24 June 2010

a return to CRA

Back about a month ago, there was this terrible "libertarian" flap over the Civil Rights Act's private discrimination clause. Since I circled back around to private contracts as being a basis for legal enforcement on some issues, it occurred to me that this was a weird outlier that I needed to explain some more.

Basically it comes down to this: private discrimination happens (based on race, gender, sexual orientation, religion, liking France or rap music, whatever), we may find it deplorable, certainly true now in many cases, but there may be little that we can do legally to redress the issue by force. What was actually at issue during the Civil Rights era was that private discrimination was mandated by law (in certain unnamed parts of the country), whether individuals wanted to use it or not in their private affairs and especially in their businesses. This was a ridiculous and non-market based position. Somehow or another, it got painted that being against getting rid of all private discrimination meant supporting it in the first place. In the 1960s, this was, to some extent, probably true.
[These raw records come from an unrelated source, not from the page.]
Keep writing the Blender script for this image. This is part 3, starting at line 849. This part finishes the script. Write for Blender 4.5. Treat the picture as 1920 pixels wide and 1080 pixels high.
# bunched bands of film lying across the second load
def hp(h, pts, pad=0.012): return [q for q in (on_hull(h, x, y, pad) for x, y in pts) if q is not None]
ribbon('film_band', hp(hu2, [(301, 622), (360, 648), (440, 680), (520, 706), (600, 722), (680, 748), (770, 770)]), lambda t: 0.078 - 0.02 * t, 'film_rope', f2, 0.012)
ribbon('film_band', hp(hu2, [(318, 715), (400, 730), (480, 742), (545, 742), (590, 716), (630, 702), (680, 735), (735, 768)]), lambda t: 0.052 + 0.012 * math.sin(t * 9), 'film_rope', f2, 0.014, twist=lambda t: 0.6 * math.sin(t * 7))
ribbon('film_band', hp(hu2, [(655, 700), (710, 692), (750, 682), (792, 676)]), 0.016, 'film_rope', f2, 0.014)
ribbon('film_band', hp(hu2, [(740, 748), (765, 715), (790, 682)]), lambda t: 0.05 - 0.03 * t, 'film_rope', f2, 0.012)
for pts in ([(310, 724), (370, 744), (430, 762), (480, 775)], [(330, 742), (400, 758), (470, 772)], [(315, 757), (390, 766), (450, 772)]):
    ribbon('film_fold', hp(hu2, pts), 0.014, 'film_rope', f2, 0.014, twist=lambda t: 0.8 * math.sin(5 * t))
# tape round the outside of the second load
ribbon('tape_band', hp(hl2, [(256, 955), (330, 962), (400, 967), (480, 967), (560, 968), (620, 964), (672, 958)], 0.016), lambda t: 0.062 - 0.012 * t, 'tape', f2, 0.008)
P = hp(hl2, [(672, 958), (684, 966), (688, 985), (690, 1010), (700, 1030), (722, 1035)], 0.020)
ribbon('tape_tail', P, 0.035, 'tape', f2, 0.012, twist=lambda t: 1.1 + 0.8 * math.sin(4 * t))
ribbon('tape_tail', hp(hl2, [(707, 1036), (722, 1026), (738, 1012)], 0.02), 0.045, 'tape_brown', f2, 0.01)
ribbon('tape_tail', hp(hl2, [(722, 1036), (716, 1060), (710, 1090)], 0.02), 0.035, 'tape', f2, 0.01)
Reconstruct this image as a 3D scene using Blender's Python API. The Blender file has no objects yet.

The architecture that allowed for private "market" discrimination was state supported both through legal and extralegal force (ie, local law enforcement and courts would ignore property or personal damage and threats of damage to people who did not comply or who suggested they would not). That architecture had to be destroyed. There were several options available.

1) You could legalise private discrimination of any kind, but not mandate it by the state. Ie, blacks could open a business and discriminate against whites or people could open a business and not discriminate against anybody. Under some ordinary market condition, businesses that complied with local wishes and provided quality products or services the best would thrive, and those that did not would suffer economic penalties, over time leading to a status quo with less overall discrimination. The problem with this is the extralegal support given to discrimination by state authorities. That means you could do:
2) Federalize local authorities to prevent and crackdown upon local extralegal banditry. Ike did this in the 50s with school integration by sending in the 101st Airborne. LBJ occasionally federalized control over some state National Guard units during race riots and marches in the 60s. And obviously Reconstruction was almost entirely based on this method (particularly true when you observe Grant's capacity to crush the early KKK terrorism rings with detachments of federal troops armed with military powers of law and order). You can plainly see from how our history books are written almost 125 years later how that worked out. It's looked upon rather...poorly by the targets of this "meddling". I tend to believe this would have been the most effective immediate term solution but the most expensive long term, amounting to an occupation of states while generations of resentment build instead of any internal reforms toward "best market practices".
3) What we did instead. Pass a law outlawing private discrimination and enforce it with the threat of federal authority through a signed piece of paper rather than the actual presentation of it through military occupation.

The primary interest I had here is in allowing for people NOT to discriminate when they do not wish to, in other words to allow people to make "contracts" (essentially the default arrangement of consumer and business, regardless of whether anything is signed to that effect) at their own pleasure in the first place. We probably took the least "effective" means of doing so, since we do not in fact permit people to do so under certain conditions (even though such arrangements might not be marketable any longer), but it was probably the least painful and socially upheaving method at that to improve some basic liberties. Perhaps, it would have been better had we considered the privileges and immunities clauses of the 14th Amendment under greater legal standing and thus had a very wide latitude of freedom of contract laws, but that was not the situation we were dealing with. We were instead down to a very bad set of options of how best to enforce that clause and its promise by imposing fewer choices on the least number of people (ie, those who actively wanted to discriminate against others in business arrangements).